The modern world has grown around steel bones — everything from tools and home appliances to skyscrapers and airplanes use the versatile material in their construction. But the process of making steel is a significant contributor to global warming and climate change. In 2018, reportedly every ton of steel produced generated 1.85 tons of carbon dioxide, accounting for about 7 percent of global CO2 emissions that year. This poses not just environmental challenges for our ever increasing world, it could also impact steel producers’ bottom line, which is why the industry is developing a “fossil-free” means of making the alloy, one that relies on renewable-sourced hydrogen rather than carbon coke.
Steel is an alloy composed of iron, which in its pure form is relatively soft, with a small amount of introduced carbon, usually about 2 percent of its total weight.
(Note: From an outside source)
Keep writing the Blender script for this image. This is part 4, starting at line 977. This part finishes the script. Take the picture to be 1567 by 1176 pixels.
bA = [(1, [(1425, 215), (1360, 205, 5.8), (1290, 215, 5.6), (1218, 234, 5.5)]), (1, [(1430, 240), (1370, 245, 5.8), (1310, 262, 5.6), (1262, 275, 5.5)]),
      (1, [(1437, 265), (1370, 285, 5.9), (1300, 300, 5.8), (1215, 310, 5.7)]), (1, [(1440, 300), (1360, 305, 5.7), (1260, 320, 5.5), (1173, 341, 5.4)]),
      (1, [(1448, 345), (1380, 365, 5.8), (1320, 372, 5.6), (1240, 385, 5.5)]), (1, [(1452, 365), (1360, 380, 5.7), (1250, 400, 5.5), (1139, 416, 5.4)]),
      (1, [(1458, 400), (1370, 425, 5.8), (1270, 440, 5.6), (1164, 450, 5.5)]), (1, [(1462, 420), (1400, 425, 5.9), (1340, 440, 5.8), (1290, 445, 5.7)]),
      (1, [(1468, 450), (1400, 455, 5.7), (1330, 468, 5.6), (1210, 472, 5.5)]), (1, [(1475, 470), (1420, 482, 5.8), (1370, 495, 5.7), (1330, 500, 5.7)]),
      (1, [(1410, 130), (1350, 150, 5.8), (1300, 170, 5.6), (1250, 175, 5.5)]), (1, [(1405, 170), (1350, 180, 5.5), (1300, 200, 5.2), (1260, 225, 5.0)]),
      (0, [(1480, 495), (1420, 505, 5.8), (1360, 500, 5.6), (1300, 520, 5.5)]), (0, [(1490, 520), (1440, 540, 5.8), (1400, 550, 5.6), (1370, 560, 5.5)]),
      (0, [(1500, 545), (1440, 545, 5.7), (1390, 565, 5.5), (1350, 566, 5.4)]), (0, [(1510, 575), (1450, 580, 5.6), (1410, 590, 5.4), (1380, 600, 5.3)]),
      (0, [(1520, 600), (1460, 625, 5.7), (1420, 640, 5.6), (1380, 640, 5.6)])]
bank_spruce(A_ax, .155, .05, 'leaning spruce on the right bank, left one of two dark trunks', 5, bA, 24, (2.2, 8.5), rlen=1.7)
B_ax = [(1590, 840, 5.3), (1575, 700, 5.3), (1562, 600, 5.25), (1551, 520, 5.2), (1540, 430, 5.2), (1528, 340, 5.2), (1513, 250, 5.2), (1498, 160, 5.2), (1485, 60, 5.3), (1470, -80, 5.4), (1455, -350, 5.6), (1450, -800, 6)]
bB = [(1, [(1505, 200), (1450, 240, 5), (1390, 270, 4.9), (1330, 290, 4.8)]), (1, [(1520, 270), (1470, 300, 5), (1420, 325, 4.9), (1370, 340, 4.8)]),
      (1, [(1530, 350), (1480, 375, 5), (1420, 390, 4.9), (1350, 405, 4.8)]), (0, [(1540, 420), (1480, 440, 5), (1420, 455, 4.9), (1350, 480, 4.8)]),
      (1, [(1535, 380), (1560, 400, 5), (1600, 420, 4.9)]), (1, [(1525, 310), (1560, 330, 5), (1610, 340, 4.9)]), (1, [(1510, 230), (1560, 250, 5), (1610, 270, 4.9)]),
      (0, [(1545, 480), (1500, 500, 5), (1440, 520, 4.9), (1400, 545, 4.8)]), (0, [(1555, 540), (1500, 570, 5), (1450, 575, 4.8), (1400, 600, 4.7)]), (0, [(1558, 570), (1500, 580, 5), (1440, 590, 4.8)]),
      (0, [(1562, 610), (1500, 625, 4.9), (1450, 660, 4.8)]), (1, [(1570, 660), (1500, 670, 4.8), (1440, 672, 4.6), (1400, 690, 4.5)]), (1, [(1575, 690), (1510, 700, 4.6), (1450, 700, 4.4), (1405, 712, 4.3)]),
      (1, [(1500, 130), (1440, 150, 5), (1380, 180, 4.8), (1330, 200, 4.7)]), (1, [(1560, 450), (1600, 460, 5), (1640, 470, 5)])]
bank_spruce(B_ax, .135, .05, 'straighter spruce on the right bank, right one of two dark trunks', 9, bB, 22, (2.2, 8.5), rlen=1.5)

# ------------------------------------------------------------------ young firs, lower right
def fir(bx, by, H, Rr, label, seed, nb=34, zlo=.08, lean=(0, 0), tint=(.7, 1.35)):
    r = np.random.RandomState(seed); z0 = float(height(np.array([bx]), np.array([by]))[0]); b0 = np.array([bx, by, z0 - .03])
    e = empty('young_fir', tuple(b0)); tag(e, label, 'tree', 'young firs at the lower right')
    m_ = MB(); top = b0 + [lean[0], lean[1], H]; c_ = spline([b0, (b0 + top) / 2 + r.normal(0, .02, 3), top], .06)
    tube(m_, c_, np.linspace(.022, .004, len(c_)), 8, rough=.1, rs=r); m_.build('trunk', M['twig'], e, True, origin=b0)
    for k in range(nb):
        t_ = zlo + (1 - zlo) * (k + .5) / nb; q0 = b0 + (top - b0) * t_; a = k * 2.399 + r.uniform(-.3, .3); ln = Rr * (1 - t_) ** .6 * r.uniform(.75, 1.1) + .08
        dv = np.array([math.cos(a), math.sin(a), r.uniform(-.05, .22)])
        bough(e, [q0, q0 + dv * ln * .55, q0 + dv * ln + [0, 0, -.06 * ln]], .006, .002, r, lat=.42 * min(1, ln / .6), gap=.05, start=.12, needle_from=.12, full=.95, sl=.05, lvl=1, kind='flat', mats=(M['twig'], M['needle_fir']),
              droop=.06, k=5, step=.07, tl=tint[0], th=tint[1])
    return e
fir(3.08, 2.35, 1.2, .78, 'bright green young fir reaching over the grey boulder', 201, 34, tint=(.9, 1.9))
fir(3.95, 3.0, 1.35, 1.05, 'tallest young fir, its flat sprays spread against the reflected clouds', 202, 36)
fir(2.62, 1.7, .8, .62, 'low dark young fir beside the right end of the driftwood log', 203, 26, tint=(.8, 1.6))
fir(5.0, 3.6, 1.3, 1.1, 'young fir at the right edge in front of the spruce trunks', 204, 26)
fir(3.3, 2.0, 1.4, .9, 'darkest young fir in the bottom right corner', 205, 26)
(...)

This improves the material’s strength and reduces its propensity for fracturing. The process starts by combining iron ore, before coking coal and limestone (which remove impurities) in a blast furnace to create pig iron.
That molten pig iron is then poured into a furnace and high pressure air is introduced via a water-cooled lance. The oxygen chemically reacts with the molten iron to purge impurities — as well as produce significant amounts of carbon monoxide and carbon dioxide. The oxygen also forces impurities like silicates and phosphates present in the pig iron to react with limestone flux, trapping them as waste slag. Today, per the World Steel Association, some 1,864 million metric tons of crude steel are produced annually with China producing a vast majority of it.
While the WSA points out that “in the last 50 years, the steel industry has reduced its energy consumption per tonne of steel produced by 60 percent” and notes that steel is infinitely reusable, and that “new” steel typically contain 30percent recycled steel on average the traditional methods of iron and steel production are becoming untenable — at least if we want to mitigate its impacts on climate change. What’s more, the International Energy Agency estimates that global steel production will grow by a third by 2050, which will only compound the industry’s environmental impacts. That’s where fossil-free steel comes in.
Take HYBRIT (Hydrogen Breakthrough Ironmaking Technology), for example. This process has been developed as a joint venture between three Swedish companies: SSAB, which makes steel, energy company Vattenfall, and LKAB, which mines iron ore. Rather than using coking coal and a blast furnace to convert raw iron ore into metallic iron, the HYBRIT method uses hydrogen generated from renewable energy sources and a technique known as direct reduction, which lowers the amount of oxygen contained within the ore without heating it above the metal’s melting point, to create sponge iron.
Like pig iron, sponge iron is an intermediary material in the steelmaking process (it’ll get shipped off to SSAB to be turned into steel slabs), but in HYBRIT’s case, its production results in the creation of water vapor rather than carbon dioxide.
“The first fossil-free steel in the world is not only a breakthrough for SSAB, it represents proof that it’s possible to make the transition and significantly reduce the global carbon footprint of the steel industry,” Martin Lindqvist, CEO of SSAB, told reporters in August. “We hope that this will inspire others to also want to speed up the green transition.”
The HYBRIT coalition opened a pilot direct reduction plant in Luleå, Sweden last year and has announced plans to increase production to an industrial scale by 2026. The team claims that eliminating fossil fuels from the steelmaking industry in Sweden could drop the country’s total CO2 emissions by at least 10 percent. However, they are not the only group looking into fossil-free steel production. The H2 Green Steel company has announced its intent to open a large-scale plant in northern Sweden by 2024 and expects to produce 5 million tonnes of the material annually by 2030.
In June, Volvo announced that it would be partnering with SSAB to develop fossil-free steel for use in its products — both passenger cars and industrial machines. Last week, Volvo unveiled the first vehicle to be made with fossil-free steel, an 8-plus ton load carrier designed to operate within mines. Not only is the load carrier powered by a fully electric drivetrain, it can autonomously navigate across a worksite as well. Granted only about 3 of the vehicle’s 8 tons were made from fossil-free steel (the drivetrain’s steel components, for example, were made through traditional smelting means), this marks an important first step towards a carbon-neutral transportation future.
“When we have been talking about ‘fossil free’ in the transport sector, we have been focusing a lot on emissions from the vehicles in use. But it’s clear to us and to everyone else that we also need to address the carbon footprint from the production of our vehicles,” Volvo Group’s Chief Technology Officer Lars Stenqvist told Forbes. “That’s why it’s so important now to team up with everyone in the value chain and collaborate in order to drive out all the fossil fuel also used in the production of components, parts and also running our production facilities.”
Volvo expects the autonomous load carriers to enter real-world operation by next year, though the company concedes that its ability to ramp up production of fossil-free vehicles will depend largely on SSAB’s ability to deliver sufficient quantities of the material.